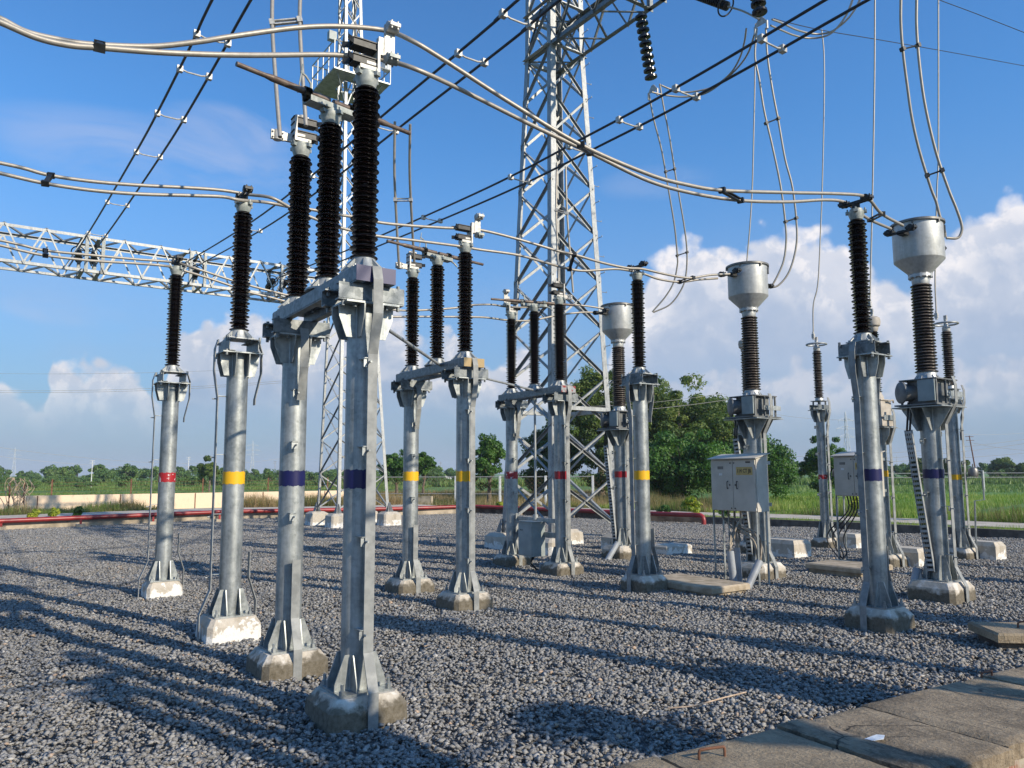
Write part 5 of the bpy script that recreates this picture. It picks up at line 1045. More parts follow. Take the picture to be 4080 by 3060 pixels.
# ------------------------------------------------------------------ control cabinets
def text_mesh(txt, size, mat, ext=0.0015):
    cu = bpy.data.curves.new('lettering', 'FONT'); cu.body = txt; cu.size = size; cu.extrude = ext; cu.align_x = 'CENTER'; cu.align_y = 'CENTER'; cu.offset = 0.0010
    o = bpy.data.objects.new('lettering', cu); COL.objects.link(o); bpy.context.view_layer.update()
    me = bpy.data.meshes.new_from_object(o.evaluated_get(bpy.context.evaluated_depsgraph_get())); bpy.data.objects.remove(o); me.materials.clear(); me.materials.append(mat); return me
def cabinet(label, A, W_, D_, z0, z1, txt, s=1.0):
    t = thing('control_cabinet', label, 'control cabinet', (A[0], A[1], 0), RZ, 'grey control cabinets on legs')
    bd = MB(); x0, x1 = 0.0, D_; P_ = [(0, 0, z0), (D_, 0, z0), (D_, W_, z0), (0, W_, z0), (0, 0, z1), (D_, 0, z1 + .06), (D_, W_, z1 + .06), (0, W_, z1)]
    bd.add(P_, [(3, 2, 1, 0), (4, 5, 6, 7), (0, 1, 5, 4), (1, 2, 6, 5), (2, 3, 7, 6), (3, 0, 4, 7)]); bd = bd.build('body', M['box'], t, smooth=0)
    rf = MB(); e = .035; P_ = [(-.06, -e, z1 - .0), (D_ + .03, -e, z1 + .075), (D_ + .03, W_ + e, z1 + .075), (-.06, W_ + e, z1 - .0)]
    rf.add(P_ + [(x, y, z + .012) for x, y, z in P_], [(3, 2, 1, 0), (4, 5, 6, 7), (0, 1, 5, 4), (1, 2, 6, 5), (2, 3, 7, 6), (3, 0, 4, 7)]); rf.build('roof', M['box'], t, smooth=0)
    for k in (0, 1):
        y0, y1 = (0.012, W_ * .49) if k == 0 else (W_ * .49 + .008, W_ - .012); yc = (y0 + y1) / 2
        d = MB().box((-.012, yc, (z0 + z1) / 2 - .005), (.02, y1 - y0, z1 - z0 - .03)).build('door', M['box'], t, smooth=0)
        ys = y1 - .045 if k == 0 else y0 + .055; zc = (z0 + z1) / 2
        yh = ys - .035 if k == 0 else ys + .035
        MB().tube(spline([(-.022, yh, zc + .05), (-.045, yh, zc + .048), (-.045, yh, zc - .048), (-.022, yh, zc - .05)], 4), .006, 6).build('handle', M['black'], d)
        MB().cyl((-.02, ys, zc), (-.034, ys, zc), .011, 12).build('lock', M['black'], d)
        for zz in (z1 - .06, z0 + .04): MB().cyl((-.02, ys + (.02 if k == 0 else -.02), zz), (-.03, ys + (.02 if k == 0 else -.02), zz), .010, 10).build('catch', M['black'], d)
        if k == 0:
            for zz in (z1 - .12, zc, z0 + .1): MB().cyl((-.012, -.002, zz - .035), (-.012, -.002, zz + .035), .008, 8).build('hinge', M['box'], d)
            MB().box((-.0235, y0 + .12, z1 - .03 - .02), (.003, .085, .022)).build('maker_plate', M['black'], d)
            npl = MB().box((-.0240, y0 + .19, z1 - .18), (.004, .285, .105)).box((-.0232, y0 + .19, z1 - .18), (.003, .30, .12)); n1 = npl.build('nameplate', M['sign'], d)
            tm = text_mesh(txt, 0.068, M['black'], .001); to = place('lettering', tm, n1, (-.0275, y0 + .195, z1 - .18)); to.rotation_euler = Matrix(((0, 0, -1), (-1, 0, 0), (0, 1, 0))).to_euler()
            wt = max(v.co.x for v in tm.vertices) - min(v.co.x for v in tm.vertices); to.scale = (.25 / wt, 1.15, 1)
        else:
            MB().box((-.0235, yc + .02, z1 - .13), (.003, .11, .045)).build('rating_plate', M['rim'], d); MB().box((-.0235, yc + .02, z1 - .23), (.002, .06, .035)).build('sticker', M['white'], d)
    for x in (.02, D_ - .02):
        for y in (.02, W_ - .02): MB().angle((x, y, -.16), (x, y, z0 + .12 if x > .1 else z0 - .001), .035, .005, side=(0, 1, 0)).build('leg', M['galv'], t, smooth=0)
    for zz in (z0 + .1, z1 - .06): MB().box((D_ + .05, .05, zz), (.11, .05, .05)).build('rear_bracket', M['galv'], t)
    return t
cabinet('cream control cabinet lettered 114 CT JB on legs, cables spilling out below', (3.60, 11.55), 0.85, 0.26, 1.02, 1.80, '114 CT JB')
cabinet('second cream control cabinet, partly hidden behind the blue-banded post', (6.30, 13.60), 0.78, 0.27, 1.17, 1.88, '116 CT JB')
def conduit(label, a, b, r):
    a, b = Vector(a), Vector(b); d = (b - a).normalized(); t = MB().cyl(a - d * .15, b, r, 18, cap=False); t.cyl(a - d * .15, b - d * .002, r * .86, 18, r2=r * .86); o = t.build('conduit', M['pvc']); tag(o, label, 'conduit', 'grey plastic conduits sticking out of the gravel'); return b
ca = conduit('upright grey conduit under the cabinet, left of its neighbour', (3.258, 11.75, 0.039), (3.225, 11.75, 0.442), .055)
cb_ = conduit('upright grey conduit under the cabinet, close to the tank plinth', (3.391, 11.9, 0.045), (3.372, 11.9, 0.475), .045)
cc = conduit('leaning grey conduit in front of the yellow-banded tank plinth', (3.442, 11.5, 0.045), (3.612, 11.6, 0.309), .055)
conduit('leaning grey conduit left of the far silver tank plinth', (1.869, 15.2, 0.025), (2.029, 15.3, 0.26), .055)
conduit('grey conduit at the foot of the nearest cable tray', (5.256, 10.5, -0.044), (5.384, 10.55, 0.32), .06)
A_ = (3.60, 11.55)
for k in range(15):
    y = 0.40 + 0.028 * k; x = 0.10 + 0.035 * (k % 4); s_ = G(A_, x, y, 1.05); e = (ca, cb_, cb_, ca, cc)[k % 5] if k < 11 else cc
    bow = random.uniform(.04, .12); m1 = s_ * .7 + e * .3; m1.z = 0.82 - random.uniform(0, .1); m2 = s_ * .28 + e * .72 + LN * random.uniform(-.04, .04) + PH * random.uniform(-.05, .05); m2.z = e.z + 0.12 + bow * 1.2
    if e is cc: m2 += -PH * .10; m2.z += .12
    e2 = e + Vector((random.uniform(-.03, .03), random.uniform(-.03, .03), -.10)); s2_ = s_ - Vector((0, 0, .14)); ps = [s_ - s_, s2_ - s_, m1 - s_, m2 - s_, e + Vector((random.uniform(-.025, .025), random.uniform(-.025, .025), 0)) - s_, e2 - s_]
    o = MB().tube(spline(ps, 7), random.choice((.012, .014, .016)), 7).build('control_cable', M['cable'], smooth=60); o.location = s_; tag(o, 'dusty grey cable hanging from the lettered cabinet into the conduits', 'cable', 'cables hanging under the lettered cabinet')
A2 = (6.30, 13.60)
for k in range(4):
    s_ = G(A2, .12, .45 + .06 * k, 1.2); e = G(A2, -.1, .75 - .1 * k, -.05); ps = [Vector((0, 0, 0)), Vector((0, 0, -.3)), G((0, 0), -.05, .25 + .05 * k, -.75), G((0, 0), -.08, .2, -1.05 - .02 * k), e - s_]
    o = MB().tube(spline(ps, 7), .012, 7).build('control_cable', M['black'], smooth=60); o.location = s_; tag(o, 'black cable looping down under the second cabinet', 'cable', 'cables looping under the second cabinet')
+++
◆ Requirement
Make an exact copy of all the material, but keep the pictures out of it.

◆ Exercise result
Write part 5 of the bpy script that recreates this picture. It picks up at line 1045. More parts follow. Take the picture to be 4080 by 3060 pixels.
# ------------------------------------------------------------------ control cabinets
def text_mesh(txt, size, mat, ext=0.0015):
    cu = bpy.data.curves.new('lettering', 'FONT'); cu.body = txt; cu.size = size; cu.extrude = ext; cu.align_x = 'CENTER'; cu.align_y = 'CENTER'; cu.offset = 0.0010
    o = bpy.data.objects.new('lettering', cu); COL.objects.link(o); bpy.context.view_layer.update()
    me = bpy.data.meshes.new_from_object(o.evaluated_get(bpy.context.evaluated_depsgraph_get())); bpy.data.objects.remove(o); me.materials.clear(); me.materials.append(mat); return me
def cabinet(label, A, W_, D_, z0, z1, txt, s=1.0):
    t = thing('control_cabinet', label, 'control cabinet', (A[0], A[1], 0), RZ, 'grey control cabinets on legs')
    bd = MB(); x0, x1 = 0.0, D_; P_ = [(0, 0, z0), (D_, 0, z0), (D_, W_, z0), (0, W_, z0), (0, 0, z1), (D_, 0, z1 + .06), (D_, W_, z1 + .06), (0, W_, z1)]
    bd.add(P_, [(3, 2, 1, 0), (4, 5, 6, 7), (0, 1, 5, 4), (1, 2, 6, 5), (2, 3, 7, 6), (3, 0, 4, 7)]); bd = bd.build('body', M['box'], t, smooth=0)
    rf = MB(); e = .035; P_ = [(-.06, -e, z1 - .0), (D_ + .03, -e, z1 + .075), (D_ + .03, W_ + e, z1 + .075), (-.06, W_ + e, z1 - .0)]
    rf.add(P_ + [(x, y, z + .012) for x, y, z in P_], [(3, 2, 1, 0), (4, 5, 6, 7), (0, 1, 5, 4), (1, 2, 6, 5), (2, 3, 7, 6), (3, 0, 4, 7)]); rf.build('roof', M['box'], t, smooth=0)
    for k in (0, 1):
        y0, y1 = (0.012, W_ * .49) if k == 0 else (W_ * .49 + .008, W_ - .012); yc = (y0 + y1) / 2
        d = MB().box((-.012, yc, (z0 + z1) / 2 - .005), (.02, y1 - y0, z1 - z0 - .03)).build('door', M['box'], t, smooth=0)
        ys = y1 - .045 if k == 0 else y0 + .055; zc = (z0 + z1) / 2
        yh = ys - .035 if k == 0 else ys + .035
        MB().tube(spline([(-.022, yh, zc + .05), (-.045, yh, zc + .048), (-.045, yh, zc - .048), (-.022, yh, zc - .05)], 4), .006, 6).build('handle', M['black'], d)
        MB().cyl((-.02, ys, zc), (-.034, ys, zc), .011, 12).build('lock', M['black'], d)
        for zz in (z1 - .06, z0 + .04): MB().cyl((-.02, ys + (.02 if k == 0 else -.02), zz), (-.03, ys + (.02 if k == 0 else -.02), zz), .010, 10).build('catch', M['black'], d)
        if k == 0:
            for zz in (z1 - .12, zc, z0 + .1): MB().cyl((-.012, -.002, zz - .035), (-.012, -.002, zz + .035), .008, 8).build('hinge', M['box'], d)
            MB().box((-.0235, y0 + .12, z1 - .03 - .02), (.003, .085, .022)).build('maker_plate', M['black'], d)
            npl = MB().box((-.0240, y0 + .19, z1 - .18), (.004, .285, .105)).box((-.0232, y0 + .19, z1 - .18), (.003, .30, .12)); n1 = npl.build('nameplate', M['sign'], d)
            tm = text_mesh(txt, 0.068, M['black'], .001); to = place('lettering', tm, n1, (-.0275, y0 + .195, z1 - .18)); to.rotation_euler = Matrix(((0, 0, -1), (-1, 0, 0), (0, 1, 0))).to_euler()
            wt = max(v.co.x for v in tm.vertices) - min(v.co.x for v in tm.vertices); to.scale = (.25 / wt, 1.15, 1)
        else:
            MB().box((-.0235, yc + .02, z1 - .13), (.003, .11, .045)).build('rating_plate', M['rim'], d); MB().box((-.0235, yc + .02, z1 - .23), (.002, .06, .035)).build('sticker', M['white'], d)
    for x in (.02, D_ - .02):
        for y in (.02, W_ - .02): MB().angle((x, y, -.16), (x, y, z0 + .12 if x > .1 else z0 - .001), .035, .005, side=(0, 1, 0)).build('leg', M['galv'], t, smooth=0)
    for zz in (z0 + .1, z1 - .06): MB().box((D_ + .05, .05, zz), (.11, .05, .05)).build('rear_bracket', M['galv'], t)
    return t
cabinet('cream control cabinet lettered 114 CT JB on legs, cables spilling out below', (3.60, 11.55), 0.85, 0.26, 1.02, 1.80, '114 CT JB')
cabinet('second cream control cabinet, partly hidden behind the blue-banded post', (6.30, 13.60), 0.78, 0.27, 1.17, 1.88, '116 CT JB')
def conduit(label, a, b, r):
    a, b = Vector(a), Vector(b); d = (b - a).normalized(); t = MB().cyl(a - d * .15, b, r, 18, cap=False); t.cyl(a - d * .15, b - d * .002, r * .86, 18, r2=r * .86); o = t.build('conduit', M['pvc']); tag(o, label, 'conduit', 'grey plastic conduits sticking out of the gravel'); return b
ca = conduit('upright grey conduit under the cabinet, left of its neighbour', (3.258, 11.75, 0.039), (3.225, 11.75, 0.442), .055)
cb_ = conduit('upright grey conduit under the cabinet, close to the tank plinth', (3.391, 11.9, 0.045), (3.372, 11.9, 0.475), .045)
cc = conduit('leaning grey conduit in front of the yellow-banded tank plinth', (3.442, 11.5, 0.045), (3.612, 11.6, 0.309), .055)
conduit('leaning grey conduit left of the far silver tank plinth', (1.869, 15.2, 0.025), (2.029, 15.3, 0.26), .055)
conduit('grey conduit at the foot of the nearest cable tray', (5.256, 10.5, -0.044), (5.384, 10.55, 0.32), .06)
A_ = (3.60, 11.55)
for k in range(15):
    y = 0.40 + 0.028 * k; x = 0.10 + 0.035 * (k % 4); s_ = G(A_, x, y, 1.05); e = (ca, cb_, cb_, ca, cc)[k % 5] if k < 11 else cc
    bow = random.uniform(.04, .12); m1 = s_ * .7 + e * .3; m1.z = 0.82 - random.uniform(0, .1); m2 = s_ * .28 + e * .72 + LN * random.uniform(-.04, .04) + PH * random.uniform(-.05, .05); m2.z = e.z + 0.12 + bow * 1.2
    if e is cc: m2 += -PH * .10; m2.z += .12
    e2 = e + Vector((random.uniform(-.03, .03), random.uniform(-.03, .03), -.10)); s2_ = s_ - Vector((0, 0, .14)); ps = [s_ - s_, s2_ - s_, m1 - s_, m2 - s_, e + Vector((random.uniform(-.025, .025), random.uniform(-.025, .025), 0)) - s_, e2 - s_]
    o = MB().tube(spline(ps, 7), random.choice((.012, .014, .016)), 7).build('control_cable', M['cable'], smooth=60); o.location = s_; tag(o, 'dusty grey cable hanging from the lettered cabinet into the conduits', 'cable', 'cables hanging under the lettered cabinet')
A2 = (6.30, 13.60)
for k in range(4):
    s_ = G(A2, .12, .45 + .06 * k, 1.2); e = G(A2, -.1, .75 - .1 * k, -.05); ps = [Vector((0, 0, 0)), Vector((0, 0, -.3)), G((0, 0), -.05, .25 + .05 * k, -.75), G((0, 0), -.08, .2, -1.05 - .02 * k), e - s_]
    o = MB().tube(spline(ps, 7), .012, 7).build('control_cable', M['black'], smooth=60); o.location = s_; tag(o, 'black cable looping down under the second cabinet', 'cable', 'cables looping under the second cabinet')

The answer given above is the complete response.